Recorded information:
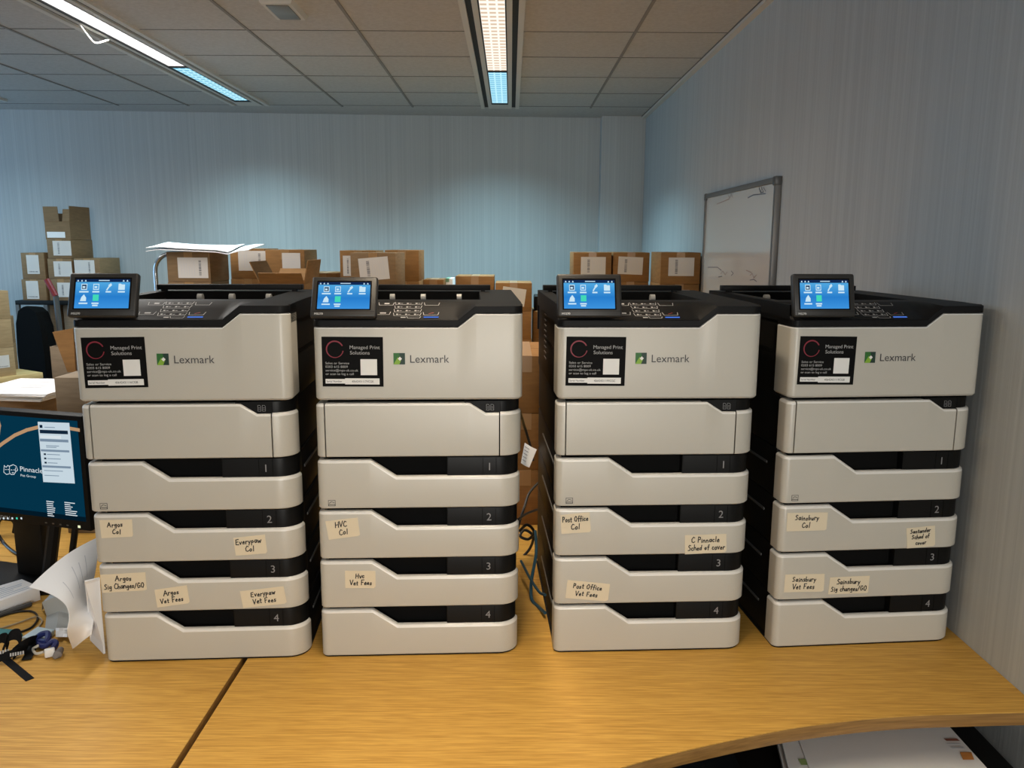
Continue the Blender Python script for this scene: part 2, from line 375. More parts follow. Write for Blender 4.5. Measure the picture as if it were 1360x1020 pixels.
# emergency light
c = at_z(377, 17, ZC-.02); t = thing('emergency_light', 'small white rectangular emergency light fixed to the ceiling tile', 'emergency light', (c.x, c.y, ZC))
b = MB(); vs = [(-.07, -.13, 0), (.07, -.13, 0), (.07, .13, 0), (-.07, .13, 0), (-.06, -.12, -.018), (.06, -.12, -.018), (.06, .12, -.018), (-.06, .12, -.018)]
b.add(vs, [(0, 1, 2, 3), (7, 6, 5, 4), (0, 4, 5, 1), (1, 5, 6, 2), (2, 6, 7, 3), (3, 7, 4, 0)], M_white); b.build('casing', t)
MB().box(-.045, .045, -.105, .105, -.022, -.016, mat('lens_grey', (.18, .18, .17), .35), .003).build('lens', t)

# ================================================================== WHITEBOARD on the right wall
wy1, wy0 = 4.29, 3.145; wz1 = 1.858; wz0 = .98
t = thing('whiteboard', 'whiteboard with grey frame and faint scribbles on the right wall', 'whiteboard', (XW, wy0, wz0))
MB().box(-.016, -.001, .018, wy1-wy0-.018, .018, wz1-wz0-.018, M_board).build('board_face', t)
b = MB(); L = wy1-wy0; H = wz1-wz0
for a in ((0, L, 0, .022), (0, L, H-.022, H), (0, .022, .022, H-.022), (L-.022, L, .022, H-.022)): b.box(-.024, 0, a[0], a[1], a[2], a[3], M_alu, .003)
for y in (0, L-.03):
    for z in (0, H-.03): b.box(-.027, 0, y-.002, y+.032, z-.002, z+.032, M_grip, .004)
b.build('frame', t)
b = MB()
Mx = Matrix(((0, 0, 1, -.0165), (-1, 0, 0, 0), (0, 1, 0, 0), (0, 0, 0, 1)))    # u -> -y, v -> z
def scr(pts, mt, w=.004): b.line(pts, w, mt, Mx)
M_m1 = mat('marker_grey', (.12, .12, .16), .5); M_m2 = mat('marker_faint', (.30, .22, .20), .5)
def wb(px, py): q = at_x(px, py, XW-.0165); return (-(q.y-wy0), q.z-wz0)
for pts in ([(993, 263), (1000, 259), (1017, 257)], [(1008, 250), (1010, 255), (1008, 248)], [(1011, 248), (1014, 255), (1010, 256), (1012, 249)], [(1014, 249), (1017, 254)]): scr([wb(*p) for p in pts], M_m1)
for pts in ([(952, 271), (962, 267), (969, 264)], [(967, 259), (969, 263), (971, 257), (973, 262)]): scr([wb(*p) for p in pts], M_m2)
for pts in ([(940, 355), (953, 355), (958, 359)], [(954, 368), (959, 367)], [(971, 360), (974, 363), (971, 366)], [(996, 372), (1001, 371), (1005, 374)]): scr([wb(*p) for p in pts], M_m1)
for pts in ([(957, 364), (960, 360), (963, 365), (966, 361)], [(996, 366), (999, 363), (1001, 369), (1005, 365)], [(991, 359), (998, 362)]): scr([wb(*p) for p in pts], M_m2)
b.build('marker_scribble', t)['label'] = 'faint marker scribbles'

# ================================================================== DESKS
ZD = .73
def desk(name, label, poly, legs, zt=ZD, th=.028, mt=M_wood, em=M_woodedge, group=None):
    cx = sum(p[0] for p in poly)/len(poly); cy = sum(p[1] for p in poly)/len(poly)
    t = thing(name, label, 'desk', (cx, cy, 0), 0, group)
    P = [(x-cx, y-cy) for x, y in poly]
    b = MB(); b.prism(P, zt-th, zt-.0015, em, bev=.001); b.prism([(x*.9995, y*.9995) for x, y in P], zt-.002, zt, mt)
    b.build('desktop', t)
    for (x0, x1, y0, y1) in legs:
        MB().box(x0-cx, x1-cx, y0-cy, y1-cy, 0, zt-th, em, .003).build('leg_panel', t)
    return t
curve = smooth_pts([(-.557, .98, 0), (-.25, 1.035, 0), (.0, 1.145, 0), (.212, 1.257, 0), (.442, 1.340, 0), (.594, 1.380, 0), (.745, 1.404, 0), (.893, 1.414, 0), (XW-.001, 1.420, 0)], 5)
desk('desk', 'oak desk with curved front edge carrying three printers beside the right wall', [(p.x, p.y) for p in curve]+[(XW-.001, 2.172), (-.557, 2.172)], [(-.54, -.515, 1.55, 2.1), (.96, .985, 1.72, 2.1)])
desk('desk', 'left oak desk under the monitor and the leftmost printer', [(-.569, .98), (-.569, 2.172), (-2.2, 2.172), (-2.2, .98)], [(-2.18, -2.155, 1.2, 2.1), (-.61, -.585, 1.55, 2.1)])
desk('desk', 'oak desk standing behind the row of printers', [(-2.2, 2.1735), (XW-.02, 2.1735), (XW-.02, 3.25), (-2.2, 3.25)], [(-2.18, -2.155, 2.3, 2.9), (.96, .985, 2.3, 2.9)])
desk('desk', 'long oak desk deep in the room under the stacked cardboard boxes', [(-1.57, 3.75), (XW-.02, 3.75), (XW-.02, 5.2), (-1.57, 5.2)], [(-1.55, -1.525, 3.9, 5.1), (.96, .985, 3.9, 5.1)])

# ================================================================== PRINTERS
PW = .42; TP = .1094; PD = .53; Z0 = .003
def front_path(x0, x1, rl, rr, back, xs, n=7):
    out = []
    if rl > 0:
        out.append((x0, back, -1, 0))
        for k in range(n+1):
            a = math.pi/2*k/n; out.append((x0+rl-rl*math.cos(a), rl-rl*math.sin(a), -math.cos(a), -math.sin(a)))
    else: out.append((x0, 0, 0, -1))
    for x in xs: out.append((x, 0, 0, -1))
    if rr > 0:
        for k in range(n+1):
            a = math.pi/2*k/n; out.append((x1-rr+rr*math.sin(a), rr-rr*math.cos(a), math.sin(a), -math.cos(a)))
        out.append((x1, back, 1, 0))
    else: out.append((x1, 0, 0, -1))
    return out
def panel(mb, path, zb, zt, mt, t=.012, ct=.0065, cb=.002, dy=0):
    n = len(path); vs = []; arcs = [(ct*(1-math.cos(R(a))), ct*(1-math.sin(R(a)))) for a in (0, 30, 60, 90)]
    m = 3+len(arcs)+1
    for x, y, nx, ny in path:
        a = zb(x) if callable(zb) else zb; c = zt(x) if callable(zt) else zt
        for (o, z) in [(t, a), (cb, a), (0, a+cb)]+[(o, c-d) for o, d in arcs]+[(t, c)]: vs.append((x-nx*o, y-ny*o+dy, z))
    fs = []
    for i in range(n-1):
        for k in range(m): fs.append((i*m+k, (i+1)*m+k, (i+1)*m+(k+1) % m, i*m+(k+1) % m))
    fs += [tuple(range(m)), tuple((n-1)*m+k for k in range(m-1, -1, -1))]
    if mt is not M_silver: return mb.add(vs, fs, mt)
    i1 = mb.m(M_silver); i2 = mb.m(M_litrim); k0 = len(mb.mi); mb.add(vs, fs, mt)
    for q in range((n-1)*m):          # polished upper rim; its paler colour paints the highlight from above
        if q % m in (3, 4, 5, 6): mb.mi[k0+q] = i2
    return mb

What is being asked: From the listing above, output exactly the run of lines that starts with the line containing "em, .003).build('leg_panel', t)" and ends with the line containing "desk('desk', 'long oak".

Output for this exercise:
        MB().box(x0-cx, x1-cx, y0-cy, y1-cy, 0, zt-th, em, .003).build('leg_panel', t)
    return t
curve = smooth_pts([(-.557, .98, 0), (-.25, 1.035, 0), (.0, 1.145, 0), (.212, 1.257, 0), (.442, 1.340, 0), (.594, 1.380, 0), (.745, 1.404, 0), (.893, 1.414, 0), (XW-.001, 1.420, 0)], 5)
desk('desk', 'oak desk with curved front edge carrying three printers beside the right wall', [(p.x, p.y) for p in curve]+[(XW-.001, 2.172), (-.557, 2.172)], [(-.54, -.515, 1.55, 2.1), (.96, .985, 1.72, 2.1)])
desk('desk', 'left oak desk under the monitor and the leftmost printer', [(-.569, .98), (-.569, 2.172), (-2.2, 2.172), (-2.2, .98)], [(-2.18, -2.155, 1.2, 2.1), (-.61, -.585, 1.55, 2.1)])
desk('desk', 'oak desk standing behind the row of printers', [(-2.2, 2.1735), (XW-.02, 2.1735), (XW-.02, 3.25), (-2.2, 3.25)], [(-2.18, -2.155, 2.3, 2.9), (.96, .985, 2.3, 2.9)])
desk('desk', 'long oak desk deep in the room under the stacked cardboard boxes', [(-1.57, 3.75), (XW-.02, 3.75), (XW-.02, 5.2), (-1.57, 5.2)], [(-1.55, -1.525, 3.9, 5.1), (.96, .985, 3.9, 5.1)])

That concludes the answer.